Me cuesta mucho trabajo imaginarme como Zara Karolina (aunque me gusta la idea de un personaje femenino de ascendencia rusa o polaca, con sangre judía en las venas y un abuelo políticamente activo, perseguido en la Segunda Guerra Mundial y asesinado mucho antes de que nuestra protagonista llegara al mundo, hija de un seguidor de Bakunin melancólico que huyó de Europa para caer, ni más ni menos, que en la capital de la república mexicana). 

Lo que sí es cierto es que pareciera que cada vez más estamos rodeados de niños y adolescentes con nombres producto de una efervescencia por lo exótico y lo extranjero que sólo se explica por aburrimiento de lo conocido y repetido hasta el infinito (Juan, Carmen, Dolores, José, Susana...), por una exposición masiva y no educada hacia las culturas de cualquier parte del mundo, o por el intento de originalidad o elegancia. 

Aquí en México, desde hace ya varias generaciones, nos hemos estado acostumbrando a los nombres anglosajones: Candy, Elizabeth, Brandon, Kimberly, Ethan... También han estado presentes desde hace mucho los nombres, siempre pocos pero muy conocidos, de procedencia indígena: Xóchitl, Quetzalcóatl, Cuauhtémoc, Eréndira...

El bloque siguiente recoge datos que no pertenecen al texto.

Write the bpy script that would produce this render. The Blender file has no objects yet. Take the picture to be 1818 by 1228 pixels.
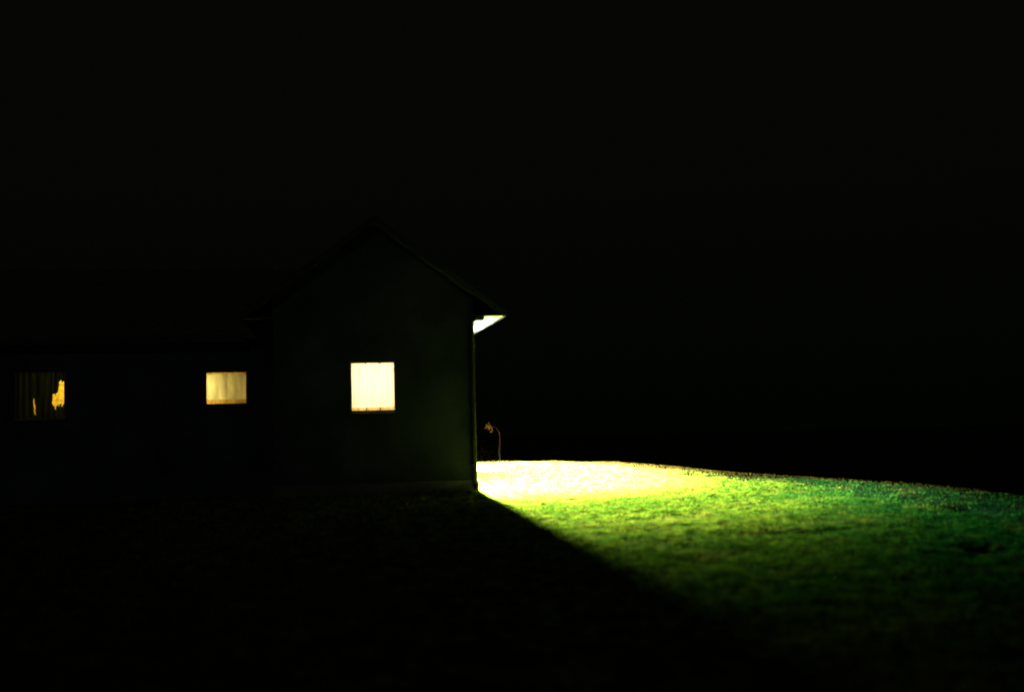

No obstante, esta tendencia aún más reciente de la que hablo ha incluido nombres indígenas hasta ahora inéditos, que la gente no sabemos cómo escribir, pronunciar o memorizar. (No incluiré ninguno, porque no los recuerdo.) Y también nombres hindúes, belgas, vikingos, celtas, africanos, griegos, italianos, chinos, incas... En fin: el objetivo es ser original y, de preferencia, encontrar una palabra de significado profundo, fértil, bondadoso. 

Con la reciente campaña publicitaria de Coca-Cola, en la que cientos de nombres propios aparecieron en las latas del refresco, se suscitó en las redes sociales un movimiento de burla hacia los nombres que allí aparecían, por ser considerados comunes y corrientes. Andrea, Pablo, Pedro, Ana, Luis... Todos tachados de ordinarios. Claro, hubo miles de criaturas en este mundo (o por lo menos en este país) que compraron las latas para sí mismos, su pareja, su amigo(a), su jefe, sus hermanos o sus padres. Y aunque Sara no apareció en las latas (no sé si Carolina), sí puedo decir que una de las razones por las que esa campaña fue tan exitosa es que eligieron nombres de esta cultura, la mexicana. Será que dentro de algunos años los que llevamos los nombres de esas latas seremos los más simples y por tanto, los más extraordinarios. Que quede claro que detesto toda la publicidad de Coca-Cola, pero me fascina la idea de que un día dentro de muchos años esas latas se conviertan en el recuerdo no sólo de algunos nombres personales, sino de la manera y de las circunstancias en que se nombraba a los hijos.